El discurso de libertad económica desregulada reviste al mercado laboral de un tono meritocrático falaz, más relacionado con cuestiones de clase que con el hipotético talento
Por José Antonio Llosa
El objetivo de cualquier investigación se resume en el análisis de las paradojas, y la juventud actual navega en una situación paradójica hiriente. La imagen de la juventud posmoderna aventurera, flexible, abierta al cambio, dinámica y creativa dibuja una fachada que oculta las aspiraciones de estabilidad y crecimiento que las y los jóvenes siguen manifestando hoy, igual que lo hacían antes. En nuestros análisis detectamos que las y los jóvenes con mayor nivel de formación son quienes viven su presente y futuro con mayor angustia y dolor. Aquí radica la paradoja, ya que la lógica meritocrática neoliberal demanda la mayor formación posible, con el consiguiente desarrollo competencial, como receta ideal para un futuro prometedor. El contraste con la realidad muestra que al rebuscar en la historia de los nuevos emprendedores rápidamente se detecta que la consecución de éxito guarda más relación con el código postal que con el CV. Al pensar en la precariedad laboral desde la óptica de la calidad de vida, encontramos que un ingrediente básico tiene que ver con las expectativas y las promesas que se quiebran –no sólo aspectos monetarios o de contratación–. Por ello, la juventud más formada se pega un batacazo mayor al descubrir que la garantía del futuro prometedor es, en muchos casos, un espejismo. El discurso de la empleabilidad, el de “quien quiere, puede”, se quiebra impactando directamente en la línea de flotación de ese pacto meritocrático.

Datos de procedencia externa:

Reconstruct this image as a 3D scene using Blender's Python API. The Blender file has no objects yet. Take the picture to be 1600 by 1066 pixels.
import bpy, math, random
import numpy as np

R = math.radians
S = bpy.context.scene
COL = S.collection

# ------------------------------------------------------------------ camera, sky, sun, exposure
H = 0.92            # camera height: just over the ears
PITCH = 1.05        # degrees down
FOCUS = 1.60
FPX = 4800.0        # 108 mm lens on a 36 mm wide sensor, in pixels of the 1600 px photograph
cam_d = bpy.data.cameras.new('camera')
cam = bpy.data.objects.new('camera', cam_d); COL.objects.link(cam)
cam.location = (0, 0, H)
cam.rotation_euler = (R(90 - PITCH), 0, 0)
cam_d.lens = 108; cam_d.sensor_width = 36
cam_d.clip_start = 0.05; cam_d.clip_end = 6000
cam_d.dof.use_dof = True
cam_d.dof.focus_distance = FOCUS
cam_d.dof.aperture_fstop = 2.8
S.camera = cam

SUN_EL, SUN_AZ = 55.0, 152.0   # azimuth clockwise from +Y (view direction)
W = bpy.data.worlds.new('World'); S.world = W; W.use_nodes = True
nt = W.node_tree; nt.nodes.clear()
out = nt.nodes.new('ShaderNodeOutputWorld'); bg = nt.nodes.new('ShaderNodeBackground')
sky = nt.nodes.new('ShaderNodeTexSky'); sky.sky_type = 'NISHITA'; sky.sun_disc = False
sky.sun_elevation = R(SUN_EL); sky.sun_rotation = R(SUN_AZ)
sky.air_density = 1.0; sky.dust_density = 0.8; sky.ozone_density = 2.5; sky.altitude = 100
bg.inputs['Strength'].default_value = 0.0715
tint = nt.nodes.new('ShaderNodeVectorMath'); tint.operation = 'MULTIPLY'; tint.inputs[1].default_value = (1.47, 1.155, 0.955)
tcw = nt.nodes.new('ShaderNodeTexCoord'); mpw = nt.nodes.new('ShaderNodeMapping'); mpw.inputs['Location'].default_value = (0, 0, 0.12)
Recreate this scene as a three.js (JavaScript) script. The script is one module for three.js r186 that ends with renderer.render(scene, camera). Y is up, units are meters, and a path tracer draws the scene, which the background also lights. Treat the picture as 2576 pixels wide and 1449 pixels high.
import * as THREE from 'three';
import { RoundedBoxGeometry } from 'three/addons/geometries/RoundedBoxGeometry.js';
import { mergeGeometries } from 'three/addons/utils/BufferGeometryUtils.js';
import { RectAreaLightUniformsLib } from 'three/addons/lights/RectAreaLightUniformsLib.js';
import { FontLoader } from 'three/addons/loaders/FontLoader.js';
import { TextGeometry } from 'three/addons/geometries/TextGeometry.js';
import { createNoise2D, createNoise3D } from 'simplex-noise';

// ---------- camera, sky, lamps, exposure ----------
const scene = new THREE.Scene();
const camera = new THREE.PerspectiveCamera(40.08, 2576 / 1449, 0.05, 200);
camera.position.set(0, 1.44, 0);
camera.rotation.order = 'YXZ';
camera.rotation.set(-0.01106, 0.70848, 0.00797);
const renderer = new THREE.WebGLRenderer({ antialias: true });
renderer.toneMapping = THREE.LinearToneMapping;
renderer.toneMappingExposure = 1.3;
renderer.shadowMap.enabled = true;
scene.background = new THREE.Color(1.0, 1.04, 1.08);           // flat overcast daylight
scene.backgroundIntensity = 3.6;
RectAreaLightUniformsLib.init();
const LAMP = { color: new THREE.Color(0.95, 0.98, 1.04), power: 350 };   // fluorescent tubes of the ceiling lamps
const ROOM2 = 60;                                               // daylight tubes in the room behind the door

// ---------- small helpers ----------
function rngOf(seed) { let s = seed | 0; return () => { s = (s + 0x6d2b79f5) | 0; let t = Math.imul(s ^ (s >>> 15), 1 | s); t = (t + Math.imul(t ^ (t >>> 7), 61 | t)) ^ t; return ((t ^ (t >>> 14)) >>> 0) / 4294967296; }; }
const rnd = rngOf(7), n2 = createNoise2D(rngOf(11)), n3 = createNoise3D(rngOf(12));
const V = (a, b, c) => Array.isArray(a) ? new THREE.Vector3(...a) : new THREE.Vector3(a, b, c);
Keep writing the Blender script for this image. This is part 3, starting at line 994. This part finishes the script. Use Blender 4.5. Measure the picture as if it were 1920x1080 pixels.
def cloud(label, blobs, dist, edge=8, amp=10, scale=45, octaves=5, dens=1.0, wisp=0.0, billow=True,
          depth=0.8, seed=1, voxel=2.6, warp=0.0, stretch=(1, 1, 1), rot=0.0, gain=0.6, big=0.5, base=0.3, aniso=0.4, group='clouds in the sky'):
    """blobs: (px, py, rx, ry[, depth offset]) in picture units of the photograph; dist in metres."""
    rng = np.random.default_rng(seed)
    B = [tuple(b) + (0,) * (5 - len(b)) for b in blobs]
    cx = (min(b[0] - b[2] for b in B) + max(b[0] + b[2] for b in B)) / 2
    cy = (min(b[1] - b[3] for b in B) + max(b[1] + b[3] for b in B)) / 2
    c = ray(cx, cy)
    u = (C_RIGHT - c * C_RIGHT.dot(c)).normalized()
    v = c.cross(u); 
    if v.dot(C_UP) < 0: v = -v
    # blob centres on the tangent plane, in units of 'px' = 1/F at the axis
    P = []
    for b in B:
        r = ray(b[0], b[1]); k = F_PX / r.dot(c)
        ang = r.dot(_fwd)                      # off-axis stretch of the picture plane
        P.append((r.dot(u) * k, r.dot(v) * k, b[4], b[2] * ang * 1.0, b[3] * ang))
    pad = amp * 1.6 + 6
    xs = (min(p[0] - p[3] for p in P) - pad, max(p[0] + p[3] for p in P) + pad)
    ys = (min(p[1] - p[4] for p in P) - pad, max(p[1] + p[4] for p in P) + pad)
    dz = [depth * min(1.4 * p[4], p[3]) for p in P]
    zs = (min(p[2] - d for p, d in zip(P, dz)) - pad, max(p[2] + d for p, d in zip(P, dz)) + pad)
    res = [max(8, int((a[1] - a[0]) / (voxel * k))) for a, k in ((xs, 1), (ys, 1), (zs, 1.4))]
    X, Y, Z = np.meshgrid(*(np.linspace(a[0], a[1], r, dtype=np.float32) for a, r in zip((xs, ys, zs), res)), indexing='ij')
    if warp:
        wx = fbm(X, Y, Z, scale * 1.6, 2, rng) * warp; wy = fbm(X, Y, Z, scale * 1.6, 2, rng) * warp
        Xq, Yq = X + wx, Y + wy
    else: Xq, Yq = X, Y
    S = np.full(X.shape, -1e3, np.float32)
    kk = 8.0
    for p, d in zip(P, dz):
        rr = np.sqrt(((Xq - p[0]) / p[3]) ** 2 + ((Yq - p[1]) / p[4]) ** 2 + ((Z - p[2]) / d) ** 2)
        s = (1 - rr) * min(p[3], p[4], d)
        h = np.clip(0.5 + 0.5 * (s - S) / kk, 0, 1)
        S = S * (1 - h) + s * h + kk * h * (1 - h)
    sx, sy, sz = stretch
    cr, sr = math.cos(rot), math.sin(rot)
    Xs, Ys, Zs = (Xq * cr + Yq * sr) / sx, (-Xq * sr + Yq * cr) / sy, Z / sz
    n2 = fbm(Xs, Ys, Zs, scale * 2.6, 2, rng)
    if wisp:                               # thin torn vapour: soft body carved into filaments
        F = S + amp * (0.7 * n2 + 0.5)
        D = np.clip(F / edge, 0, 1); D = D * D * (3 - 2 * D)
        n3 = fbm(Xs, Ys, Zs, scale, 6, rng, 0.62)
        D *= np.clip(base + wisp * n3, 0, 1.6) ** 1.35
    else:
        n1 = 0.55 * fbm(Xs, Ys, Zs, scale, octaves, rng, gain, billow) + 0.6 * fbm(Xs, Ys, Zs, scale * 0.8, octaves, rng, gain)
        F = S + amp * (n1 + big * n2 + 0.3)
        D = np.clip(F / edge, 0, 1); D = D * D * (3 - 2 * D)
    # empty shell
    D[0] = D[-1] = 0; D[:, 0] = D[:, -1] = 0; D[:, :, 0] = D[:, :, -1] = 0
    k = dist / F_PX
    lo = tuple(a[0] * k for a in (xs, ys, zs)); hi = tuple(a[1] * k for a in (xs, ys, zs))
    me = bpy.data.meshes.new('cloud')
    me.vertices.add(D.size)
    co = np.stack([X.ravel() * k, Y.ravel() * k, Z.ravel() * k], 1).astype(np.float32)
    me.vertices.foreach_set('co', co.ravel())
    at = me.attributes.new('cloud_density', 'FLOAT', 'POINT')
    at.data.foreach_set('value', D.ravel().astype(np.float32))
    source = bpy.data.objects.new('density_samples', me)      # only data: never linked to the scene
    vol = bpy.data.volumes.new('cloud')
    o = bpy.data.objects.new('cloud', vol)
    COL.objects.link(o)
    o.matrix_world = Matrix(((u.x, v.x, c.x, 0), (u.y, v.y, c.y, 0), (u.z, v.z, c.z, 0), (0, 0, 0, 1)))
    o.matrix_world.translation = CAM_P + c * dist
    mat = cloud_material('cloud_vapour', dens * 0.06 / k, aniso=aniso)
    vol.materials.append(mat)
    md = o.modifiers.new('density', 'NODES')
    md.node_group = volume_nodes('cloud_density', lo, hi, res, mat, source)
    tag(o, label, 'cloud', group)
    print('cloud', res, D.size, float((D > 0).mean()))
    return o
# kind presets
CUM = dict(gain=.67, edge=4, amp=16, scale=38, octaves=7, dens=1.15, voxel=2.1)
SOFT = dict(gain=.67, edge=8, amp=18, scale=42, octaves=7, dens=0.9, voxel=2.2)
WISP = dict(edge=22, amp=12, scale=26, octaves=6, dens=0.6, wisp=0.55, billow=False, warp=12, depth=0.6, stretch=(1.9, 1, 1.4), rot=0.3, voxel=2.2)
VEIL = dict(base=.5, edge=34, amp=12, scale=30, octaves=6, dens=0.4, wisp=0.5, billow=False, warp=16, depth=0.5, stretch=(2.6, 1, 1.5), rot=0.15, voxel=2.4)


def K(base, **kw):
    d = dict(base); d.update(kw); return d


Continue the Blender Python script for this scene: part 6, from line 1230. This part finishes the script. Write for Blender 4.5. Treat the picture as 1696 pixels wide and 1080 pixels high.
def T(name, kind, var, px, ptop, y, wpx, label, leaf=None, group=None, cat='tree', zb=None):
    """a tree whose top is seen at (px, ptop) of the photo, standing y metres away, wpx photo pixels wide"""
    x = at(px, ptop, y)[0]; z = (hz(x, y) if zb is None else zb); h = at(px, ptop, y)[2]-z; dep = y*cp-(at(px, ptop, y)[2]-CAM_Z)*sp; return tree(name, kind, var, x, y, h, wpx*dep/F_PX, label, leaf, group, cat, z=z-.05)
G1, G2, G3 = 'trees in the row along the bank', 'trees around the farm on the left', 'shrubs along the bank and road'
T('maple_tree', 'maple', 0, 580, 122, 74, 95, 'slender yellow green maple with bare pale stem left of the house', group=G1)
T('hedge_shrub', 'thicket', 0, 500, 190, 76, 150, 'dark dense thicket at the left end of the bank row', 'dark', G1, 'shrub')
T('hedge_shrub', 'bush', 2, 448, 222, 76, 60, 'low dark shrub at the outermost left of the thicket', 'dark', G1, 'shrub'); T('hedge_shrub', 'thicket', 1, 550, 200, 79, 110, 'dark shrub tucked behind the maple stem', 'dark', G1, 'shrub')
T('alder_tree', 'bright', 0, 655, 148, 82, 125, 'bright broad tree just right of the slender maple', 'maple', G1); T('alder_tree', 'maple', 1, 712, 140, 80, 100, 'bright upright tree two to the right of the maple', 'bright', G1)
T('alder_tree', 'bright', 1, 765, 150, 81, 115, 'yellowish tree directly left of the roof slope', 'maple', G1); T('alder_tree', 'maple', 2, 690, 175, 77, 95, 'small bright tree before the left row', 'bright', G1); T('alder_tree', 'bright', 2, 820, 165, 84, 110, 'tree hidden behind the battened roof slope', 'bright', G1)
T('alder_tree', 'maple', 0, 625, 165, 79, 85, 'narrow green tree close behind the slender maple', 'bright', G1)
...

La juventud más empleable, la más prometedora, también resulta la más desesperanzada al descubrir que las promesas sobre su futuro son ya cosa del pasado.
El profesor Josep María Blanch define esta paradoja con elocuencia: “Los jóvenes millennials siguen pensando como fordistas”. La infinita diversidad de modelos familiares que se pueden construir en la actualidad poco tiene que ver con el modelo tradicional, pero en común guardan con los fordistas la necesidad de cierta estabilidad para que se puedan llevar a cabo. Cuando nos topamos con la metáfora de este profesor, vimos alumbrar una explicación sencilla para una situación compleja. Hay quien afirma que la juventud actual se encuentra en un proceso de transición entre un modelo de sociedad estable y uno líquido. Miente. Hemos de desterrar el término de transición de cualquier proceso social que haya tenido lugar en la última década. La transición, como idea, presupone cierta armonía, progresividad y consenso, y el salto entre modelos estables y flexibles de vida posee un carácter impuesto, antinatural y en cierto modo cínico. Impuesto porque la Crisis –con mayúscula– ha sido herramienta conductora para dirigir y legitimar un escenario permanente de inestabilidad, volatilidad y desigualdad. Cínico, porque el discurso de libertad económica desregulada reviste al mercado laboral de un tono meritocrático falaz, más relacionado con cuestiones de clase que con el hipotético talento. Antinatural en dos términos, ya que las personas tendemos a la estabilidad, y el cambio, cuando es racional, se caracteriza por su carácter progresivo.